A committed suffragette, as an alternative to refusing to complete it at all which was the policy of many suffragists, she chose to complete the 1911 census and, in the section requesting details of occupation she entered “Lecturer & Suffragette”.   

The Shakespeare Garden - Platt Fields, 2024

Among Rosa’s other accomplishments was the formation of the Manchester Ladies Chess Club at a meeting in 78, King Street, Manchester on 25th September 1900. Rosa served as its first president. She had previously, in April 1896, been elected the inaugural president of the Manchester Ladies Literary Club.

 A frequent correspondent with newspapers on a variety of topics, she is also known to have penned a biography of her father under the title “Home Memories of William Elverson of Stapenhill”. Rosa also corresponded with the remarkable Helen Keller the blind and deaf social reformer in the United States.

 On 6th May 1923, Rosa died in Cecil Street, Chorlton-on-Medlock, Manchester, a home she had shared with her husband and in which she had hosted numerous meetings and garden parties. She left a total of £3,980-12s-1d. (almost £200,000 in today’s value) of which £1,000 was bequeathed to Manchester City Council for the Shakespeare Window (5) 


Rosa &  Leo's grave,2004
After a few small bequests she wished the residue to be used to publish her lectures. Her large collection Shakespearean memorabilia was donated to Manchester Libraries. A “Mrs. Leo Grindon Prize at the Royal Manchester College of Music". (Staffordshire Sentinel-20th July 1948) was founded in her honour.

Rosa was buried alongside her husband in this grave, B 899 in the consecrated (Church of England) section of Southern Cemetery, Manchester.

Pictures: - Leo and Rosa Grindon (1898) by Warwick Brookes m 73274 Courtesy of Manchester Libraries, Information and Archives, http://images.manchester.gov.uk/index.php?session=pass

Frontispiece (designer unknown) of The Manchester Flora https://commons.wikimedia.org/w/index.php?curid=19948672

Others from the collection of Tony Goulding.

Notes: -

  1) John Cassidy was an Irish born Sculptor best known for his large bronze statue of Edward VII in Whitworth Park on Oxford Road, Manchester.

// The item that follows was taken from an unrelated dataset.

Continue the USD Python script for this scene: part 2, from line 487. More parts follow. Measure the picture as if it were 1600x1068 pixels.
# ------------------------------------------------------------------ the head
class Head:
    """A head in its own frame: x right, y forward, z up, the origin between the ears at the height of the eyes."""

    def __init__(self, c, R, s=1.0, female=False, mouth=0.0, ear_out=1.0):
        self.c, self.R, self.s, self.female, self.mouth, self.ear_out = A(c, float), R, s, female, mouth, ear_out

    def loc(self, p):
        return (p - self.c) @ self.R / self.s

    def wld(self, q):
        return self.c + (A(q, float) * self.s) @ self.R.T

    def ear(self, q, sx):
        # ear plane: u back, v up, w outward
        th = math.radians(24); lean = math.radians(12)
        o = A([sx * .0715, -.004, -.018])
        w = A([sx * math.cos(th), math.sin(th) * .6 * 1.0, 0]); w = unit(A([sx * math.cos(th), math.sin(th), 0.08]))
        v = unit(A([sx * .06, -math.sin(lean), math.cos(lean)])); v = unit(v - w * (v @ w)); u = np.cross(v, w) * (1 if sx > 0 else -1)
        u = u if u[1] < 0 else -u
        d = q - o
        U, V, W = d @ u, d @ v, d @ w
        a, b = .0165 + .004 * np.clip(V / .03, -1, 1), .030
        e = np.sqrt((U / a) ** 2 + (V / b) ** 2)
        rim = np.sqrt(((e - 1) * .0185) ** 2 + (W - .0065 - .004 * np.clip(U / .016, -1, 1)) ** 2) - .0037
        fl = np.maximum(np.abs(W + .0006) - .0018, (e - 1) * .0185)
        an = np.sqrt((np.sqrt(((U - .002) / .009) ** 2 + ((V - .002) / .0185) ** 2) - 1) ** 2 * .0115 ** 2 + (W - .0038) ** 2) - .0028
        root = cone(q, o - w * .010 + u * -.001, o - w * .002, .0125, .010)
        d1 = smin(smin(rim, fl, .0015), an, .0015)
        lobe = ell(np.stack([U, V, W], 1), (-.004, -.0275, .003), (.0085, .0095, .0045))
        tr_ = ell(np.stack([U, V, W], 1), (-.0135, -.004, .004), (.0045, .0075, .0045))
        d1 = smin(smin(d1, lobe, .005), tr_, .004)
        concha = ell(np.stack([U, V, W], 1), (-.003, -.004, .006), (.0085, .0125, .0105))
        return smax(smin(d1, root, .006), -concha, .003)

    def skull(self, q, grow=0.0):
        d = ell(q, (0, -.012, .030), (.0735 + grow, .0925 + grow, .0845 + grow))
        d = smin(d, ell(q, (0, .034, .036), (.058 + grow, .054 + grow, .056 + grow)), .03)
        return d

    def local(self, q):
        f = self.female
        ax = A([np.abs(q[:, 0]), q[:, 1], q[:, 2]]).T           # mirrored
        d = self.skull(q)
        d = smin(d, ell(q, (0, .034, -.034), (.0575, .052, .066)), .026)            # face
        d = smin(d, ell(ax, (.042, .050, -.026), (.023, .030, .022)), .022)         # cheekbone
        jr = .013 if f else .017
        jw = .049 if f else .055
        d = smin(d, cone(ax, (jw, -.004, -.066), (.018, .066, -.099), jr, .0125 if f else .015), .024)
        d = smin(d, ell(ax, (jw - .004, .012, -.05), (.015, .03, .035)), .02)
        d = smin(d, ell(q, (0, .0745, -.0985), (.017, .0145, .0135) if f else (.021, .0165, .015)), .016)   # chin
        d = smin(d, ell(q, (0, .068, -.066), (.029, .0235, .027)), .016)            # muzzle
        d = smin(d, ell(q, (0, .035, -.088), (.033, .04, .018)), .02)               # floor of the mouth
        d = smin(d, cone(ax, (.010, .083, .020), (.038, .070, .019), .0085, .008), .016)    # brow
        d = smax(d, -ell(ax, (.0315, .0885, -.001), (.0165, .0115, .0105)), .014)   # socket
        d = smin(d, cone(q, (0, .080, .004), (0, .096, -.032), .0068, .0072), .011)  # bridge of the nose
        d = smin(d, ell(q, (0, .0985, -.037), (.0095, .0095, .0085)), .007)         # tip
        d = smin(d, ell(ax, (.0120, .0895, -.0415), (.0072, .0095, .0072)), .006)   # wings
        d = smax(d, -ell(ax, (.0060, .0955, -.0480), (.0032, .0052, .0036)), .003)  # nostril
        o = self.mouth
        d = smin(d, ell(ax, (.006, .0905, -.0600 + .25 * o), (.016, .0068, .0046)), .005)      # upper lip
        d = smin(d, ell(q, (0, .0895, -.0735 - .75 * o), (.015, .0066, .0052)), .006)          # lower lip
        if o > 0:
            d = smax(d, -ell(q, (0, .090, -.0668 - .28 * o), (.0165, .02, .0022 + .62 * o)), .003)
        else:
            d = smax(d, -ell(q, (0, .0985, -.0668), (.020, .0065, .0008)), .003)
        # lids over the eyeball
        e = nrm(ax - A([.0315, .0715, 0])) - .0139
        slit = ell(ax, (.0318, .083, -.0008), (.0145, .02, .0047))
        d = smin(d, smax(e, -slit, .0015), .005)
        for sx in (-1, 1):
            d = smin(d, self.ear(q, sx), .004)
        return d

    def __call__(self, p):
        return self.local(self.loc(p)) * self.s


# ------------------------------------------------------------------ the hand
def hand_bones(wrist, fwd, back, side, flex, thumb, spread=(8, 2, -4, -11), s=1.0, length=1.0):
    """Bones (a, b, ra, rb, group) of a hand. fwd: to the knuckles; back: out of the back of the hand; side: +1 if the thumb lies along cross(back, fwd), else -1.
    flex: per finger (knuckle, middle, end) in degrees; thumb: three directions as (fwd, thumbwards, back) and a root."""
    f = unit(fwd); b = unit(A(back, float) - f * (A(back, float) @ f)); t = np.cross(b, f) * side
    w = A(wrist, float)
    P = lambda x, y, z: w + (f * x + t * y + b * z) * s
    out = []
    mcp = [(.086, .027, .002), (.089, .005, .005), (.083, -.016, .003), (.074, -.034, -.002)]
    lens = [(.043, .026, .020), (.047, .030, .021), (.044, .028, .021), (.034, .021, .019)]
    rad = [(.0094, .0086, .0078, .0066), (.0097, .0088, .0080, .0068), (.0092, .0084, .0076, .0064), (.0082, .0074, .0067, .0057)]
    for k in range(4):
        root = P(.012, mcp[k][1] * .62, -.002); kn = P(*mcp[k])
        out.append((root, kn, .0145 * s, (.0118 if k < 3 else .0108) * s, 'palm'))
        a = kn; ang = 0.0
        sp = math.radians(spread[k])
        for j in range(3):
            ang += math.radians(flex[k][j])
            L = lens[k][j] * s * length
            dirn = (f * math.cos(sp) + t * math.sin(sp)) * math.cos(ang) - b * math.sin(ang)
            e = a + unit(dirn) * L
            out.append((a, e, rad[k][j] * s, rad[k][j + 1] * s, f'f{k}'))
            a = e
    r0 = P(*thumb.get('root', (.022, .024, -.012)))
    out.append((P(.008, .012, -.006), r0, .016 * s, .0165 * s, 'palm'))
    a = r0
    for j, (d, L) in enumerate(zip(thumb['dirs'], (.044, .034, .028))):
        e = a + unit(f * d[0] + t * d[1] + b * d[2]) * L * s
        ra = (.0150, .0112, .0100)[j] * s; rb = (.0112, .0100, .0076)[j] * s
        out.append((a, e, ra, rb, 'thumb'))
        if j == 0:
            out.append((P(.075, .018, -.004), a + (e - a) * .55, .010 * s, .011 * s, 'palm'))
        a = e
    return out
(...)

  2) Alice later married John Vallance’s eldest son, John Daniel. The family’s wealth can be measured by John Daniel’s estate when he died in 1939 which was assessed at a total of £63,586- (equivalent to £3,420,372)

  3) John Emmot Barlow became the Liberal M.P. for Frome in Somerset and was later knighted and created a Baronet.

  4) After obtaining a supplement to its Charter, The University of London became the first institution in the U.K. to allow women to take degrees.

  5) Rosa’s will was contested, and this in part led to a delay in the construction of Manchester’s Central Library.

While writing this piece I have found a number of others have posted parts of her story on the web. I have endeavoured to avoid being tempted to copy directly from that source wherever possible I looked for the original source. This is for two reasons; one is such copying is unethical, the other is the risk that any errors in such would be thus perpetuated.